Monday, September 23, 2013

Hear the Artist in Me Roar!

The other day (last Saturday in fact, 21 September), on a flight from Toronto to Saskatoon, I found myself thinking about my last blog entry, “Restlessness.” I had been thrown off my game last week because restlessness had tackled me the way the ball carrier in a game of rugby is brought to the ground. I felt hopeless. I was caught somewhere between the mountain and the valley, stuck. Immobile. Since then something has shifted, thankfully, and I’m inching my way back up the mountain. I’ve got my groove back.

Last week I finished the rewrite of a novel. The process was, at times, long and daunting. Some chapters held up really well while others required a complete, from the top, overhaul. I’m not naïve. While this rewrite is done, I know the manuscript still needs some work. So, for the moment, I will let the manuscript rest before tackling it again.

But I finished something. And that felt good. Often I find myself moving about from one project to the next, and it’s that back and forth between projects that I know can break my focus particularly when I’m in the middle of a challenging rewrite. I try to tell myself, “Worry about the short story or essay later. Finish what you’ve started.” But there’s something novel about starting a new piece, or going back to another that has been tucked away in a drawer collecting dust.

Witnessing a novel or a series of paintings or a musical composition come full circle gives perspective. A completed project offers reassurance, when doubt lingers large and heavy, that I am in fact on the right path. I’m reminded that I have heeded the call of what it is I feel compelled to do in life. It reinforces in the face of rejection and the resulting doubt about my talent that may manifest the artist in me. The finished novel or series of paintings or musical composition says, loud and clear, “I’m an artist, hear me roar!”

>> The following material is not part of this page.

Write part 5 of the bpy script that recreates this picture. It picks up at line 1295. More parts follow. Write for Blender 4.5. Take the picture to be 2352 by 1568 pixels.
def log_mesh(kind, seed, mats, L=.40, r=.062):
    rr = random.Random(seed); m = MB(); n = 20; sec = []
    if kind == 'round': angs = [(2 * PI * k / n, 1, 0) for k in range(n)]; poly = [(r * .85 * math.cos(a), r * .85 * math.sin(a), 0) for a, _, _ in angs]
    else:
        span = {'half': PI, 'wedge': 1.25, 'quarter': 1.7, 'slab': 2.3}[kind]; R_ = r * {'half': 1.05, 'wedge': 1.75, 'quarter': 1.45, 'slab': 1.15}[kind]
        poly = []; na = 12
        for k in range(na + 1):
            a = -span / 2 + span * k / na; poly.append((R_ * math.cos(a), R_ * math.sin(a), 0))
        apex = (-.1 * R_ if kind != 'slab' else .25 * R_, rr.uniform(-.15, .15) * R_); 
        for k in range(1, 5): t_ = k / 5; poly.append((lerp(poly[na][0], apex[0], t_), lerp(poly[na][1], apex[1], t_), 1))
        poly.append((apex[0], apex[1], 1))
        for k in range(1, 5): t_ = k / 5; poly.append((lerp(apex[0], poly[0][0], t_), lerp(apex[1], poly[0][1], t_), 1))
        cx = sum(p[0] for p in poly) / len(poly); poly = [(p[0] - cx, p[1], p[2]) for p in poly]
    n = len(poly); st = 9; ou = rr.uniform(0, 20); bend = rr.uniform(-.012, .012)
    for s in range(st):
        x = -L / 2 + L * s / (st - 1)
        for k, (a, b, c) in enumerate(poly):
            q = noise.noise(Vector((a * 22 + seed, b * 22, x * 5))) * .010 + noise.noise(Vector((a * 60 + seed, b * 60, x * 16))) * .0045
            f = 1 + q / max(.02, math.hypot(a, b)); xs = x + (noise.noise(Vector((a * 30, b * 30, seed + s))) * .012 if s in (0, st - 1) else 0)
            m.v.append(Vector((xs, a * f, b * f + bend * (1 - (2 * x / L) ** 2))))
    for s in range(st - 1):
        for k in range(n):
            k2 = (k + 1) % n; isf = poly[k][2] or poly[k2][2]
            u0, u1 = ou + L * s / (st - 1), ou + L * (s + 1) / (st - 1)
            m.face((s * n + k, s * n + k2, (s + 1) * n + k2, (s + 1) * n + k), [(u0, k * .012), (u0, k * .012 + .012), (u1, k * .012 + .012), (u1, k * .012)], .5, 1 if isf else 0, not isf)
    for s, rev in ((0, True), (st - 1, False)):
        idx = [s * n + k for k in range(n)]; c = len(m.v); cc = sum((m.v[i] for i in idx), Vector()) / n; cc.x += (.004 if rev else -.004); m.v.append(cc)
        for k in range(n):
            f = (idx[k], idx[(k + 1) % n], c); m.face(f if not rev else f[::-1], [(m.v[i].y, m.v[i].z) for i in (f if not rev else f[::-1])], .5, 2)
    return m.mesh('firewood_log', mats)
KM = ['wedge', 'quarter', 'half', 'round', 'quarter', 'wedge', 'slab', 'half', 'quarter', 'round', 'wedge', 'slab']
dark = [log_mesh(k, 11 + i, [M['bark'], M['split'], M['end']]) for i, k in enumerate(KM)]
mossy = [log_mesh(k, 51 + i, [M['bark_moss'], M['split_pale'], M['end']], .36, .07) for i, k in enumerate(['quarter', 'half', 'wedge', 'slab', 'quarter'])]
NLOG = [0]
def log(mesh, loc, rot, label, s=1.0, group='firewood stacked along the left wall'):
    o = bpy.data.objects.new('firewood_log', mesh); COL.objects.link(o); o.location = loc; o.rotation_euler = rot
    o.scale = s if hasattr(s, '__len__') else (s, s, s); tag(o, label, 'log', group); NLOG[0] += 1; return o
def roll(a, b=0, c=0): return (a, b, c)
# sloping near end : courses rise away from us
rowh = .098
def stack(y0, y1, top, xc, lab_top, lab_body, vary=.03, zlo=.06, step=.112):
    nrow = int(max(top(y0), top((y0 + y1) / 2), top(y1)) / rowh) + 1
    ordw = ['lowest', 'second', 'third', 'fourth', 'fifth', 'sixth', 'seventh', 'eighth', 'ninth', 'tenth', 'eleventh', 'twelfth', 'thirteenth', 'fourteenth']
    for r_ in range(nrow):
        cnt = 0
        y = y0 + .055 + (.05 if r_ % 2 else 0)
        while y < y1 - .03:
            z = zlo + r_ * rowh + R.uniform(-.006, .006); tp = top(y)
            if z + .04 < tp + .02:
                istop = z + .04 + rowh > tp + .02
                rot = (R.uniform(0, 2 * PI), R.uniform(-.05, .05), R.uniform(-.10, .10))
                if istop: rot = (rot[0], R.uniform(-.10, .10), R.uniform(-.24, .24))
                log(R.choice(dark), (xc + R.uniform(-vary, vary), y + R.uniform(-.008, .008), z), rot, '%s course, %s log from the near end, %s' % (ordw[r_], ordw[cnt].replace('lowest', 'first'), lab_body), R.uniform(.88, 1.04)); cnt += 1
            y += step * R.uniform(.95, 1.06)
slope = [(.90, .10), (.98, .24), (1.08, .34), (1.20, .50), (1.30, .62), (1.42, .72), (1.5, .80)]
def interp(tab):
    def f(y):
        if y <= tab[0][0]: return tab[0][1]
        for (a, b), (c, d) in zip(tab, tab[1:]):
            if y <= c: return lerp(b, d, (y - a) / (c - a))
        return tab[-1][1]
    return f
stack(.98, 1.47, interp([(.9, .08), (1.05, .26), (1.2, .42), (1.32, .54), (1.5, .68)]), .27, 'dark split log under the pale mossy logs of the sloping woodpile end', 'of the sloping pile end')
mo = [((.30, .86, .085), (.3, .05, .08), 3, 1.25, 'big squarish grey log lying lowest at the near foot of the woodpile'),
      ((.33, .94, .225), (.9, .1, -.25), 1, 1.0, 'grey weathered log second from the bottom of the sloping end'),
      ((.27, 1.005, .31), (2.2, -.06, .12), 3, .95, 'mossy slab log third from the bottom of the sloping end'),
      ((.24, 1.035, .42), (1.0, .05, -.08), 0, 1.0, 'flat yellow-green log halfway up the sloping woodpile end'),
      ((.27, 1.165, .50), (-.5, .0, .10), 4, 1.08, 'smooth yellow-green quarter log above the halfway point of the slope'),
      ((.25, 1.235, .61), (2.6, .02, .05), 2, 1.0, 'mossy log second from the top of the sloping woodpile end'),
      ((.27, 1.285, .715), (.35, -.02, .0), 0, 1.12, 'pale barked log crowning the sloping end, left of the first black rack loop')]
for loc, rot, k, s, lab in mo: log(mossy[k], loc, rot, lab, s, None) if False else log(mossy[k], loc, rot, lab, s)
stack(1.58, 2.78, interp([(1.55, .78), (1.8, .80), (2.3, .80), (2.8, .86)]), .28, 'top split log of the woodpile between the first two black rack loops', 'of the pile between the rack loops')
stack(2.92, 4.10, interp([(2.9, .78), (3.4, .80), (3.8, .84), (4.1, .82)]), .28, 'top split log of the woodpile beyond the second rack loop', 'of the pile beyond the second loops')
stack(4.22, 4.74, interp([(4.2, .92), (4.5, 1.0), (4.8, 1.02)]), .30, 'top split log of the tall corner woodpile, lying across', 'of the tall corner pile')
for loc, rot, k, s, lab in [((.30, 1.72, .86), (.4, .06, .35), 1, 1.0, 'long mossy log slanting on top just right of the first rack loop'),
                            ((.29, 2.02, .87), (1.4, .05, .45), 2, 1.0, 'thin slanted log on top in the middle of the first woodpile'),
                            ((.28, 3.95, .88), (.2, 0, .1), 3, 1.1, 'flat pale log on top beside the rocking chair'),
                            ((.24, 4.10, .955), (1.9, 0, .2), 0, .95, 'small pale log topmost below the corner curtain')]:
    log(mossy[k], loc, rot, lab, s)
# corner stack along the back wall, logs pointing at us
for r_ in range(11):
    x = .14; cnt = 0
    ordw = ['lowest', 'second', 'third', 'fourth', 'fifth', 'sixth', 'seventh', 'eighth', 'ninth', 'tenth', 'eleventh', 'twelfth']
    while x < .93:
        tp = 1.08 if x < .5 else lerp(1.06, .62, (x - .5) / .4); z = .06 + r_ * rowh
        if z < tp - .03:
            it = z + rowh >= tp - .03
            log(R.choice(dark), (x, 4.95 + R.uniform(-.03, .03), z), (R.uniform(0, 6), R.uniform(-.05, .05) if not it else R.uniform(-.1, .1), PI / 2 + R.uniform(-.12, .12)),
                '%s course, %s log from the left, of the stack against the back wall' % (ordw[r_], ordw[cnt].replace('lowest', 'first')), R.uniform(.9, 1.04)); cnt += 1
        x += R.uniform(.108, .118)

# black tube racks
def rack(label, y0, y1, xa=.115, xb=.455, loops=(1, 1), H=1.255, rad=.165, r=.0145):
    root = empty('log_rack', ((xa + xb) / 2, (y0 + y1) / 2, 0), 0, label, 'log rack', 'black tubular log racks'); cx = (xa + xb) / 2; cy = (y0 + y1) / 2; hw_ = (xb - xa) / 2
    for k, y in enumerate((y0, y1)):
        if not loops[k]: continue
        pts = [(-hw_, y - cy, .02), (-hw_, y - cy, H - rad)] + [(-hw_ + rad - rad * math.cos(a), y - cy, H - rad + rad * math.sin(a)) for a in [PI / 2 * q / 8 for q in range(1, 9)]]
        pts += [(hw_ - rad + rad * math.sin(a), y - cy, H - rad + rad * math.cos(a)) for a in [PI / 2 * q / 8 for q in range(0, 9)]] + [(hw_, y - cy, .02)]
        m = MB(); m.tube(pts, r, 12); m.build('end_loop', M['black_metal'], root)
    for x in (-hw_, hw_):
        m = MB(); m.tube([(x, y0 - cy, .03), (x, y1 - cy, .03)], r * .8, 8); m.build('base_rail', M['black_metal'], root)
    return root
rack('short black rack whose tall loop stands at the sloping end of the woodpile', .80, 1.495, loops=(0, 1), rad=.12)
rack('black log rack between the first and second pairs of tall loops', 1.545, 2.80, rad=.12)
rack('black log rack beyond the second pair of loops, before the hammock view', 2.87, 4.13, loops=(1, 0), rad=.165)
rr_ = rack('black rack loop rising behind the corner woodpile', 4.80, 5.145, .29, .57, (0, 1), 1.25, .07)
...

Finishing something says whether I’m restless or surviving a long period of drought that I’ve showed up at the page, the easel, or the piano, and that I’ve dared to be faithful to who I am. I’ve succeeded at navigating through whatever hurdles that stood before me.

Finishing something proves that I am resilient, and that I have taken to heart what Goethe told us: “Whatever you think you can do or believe you can do, begin in. Action has magic, grace and power in it.”

1 comment:

  1. Keep at it! I know you will navigate the waters successfully.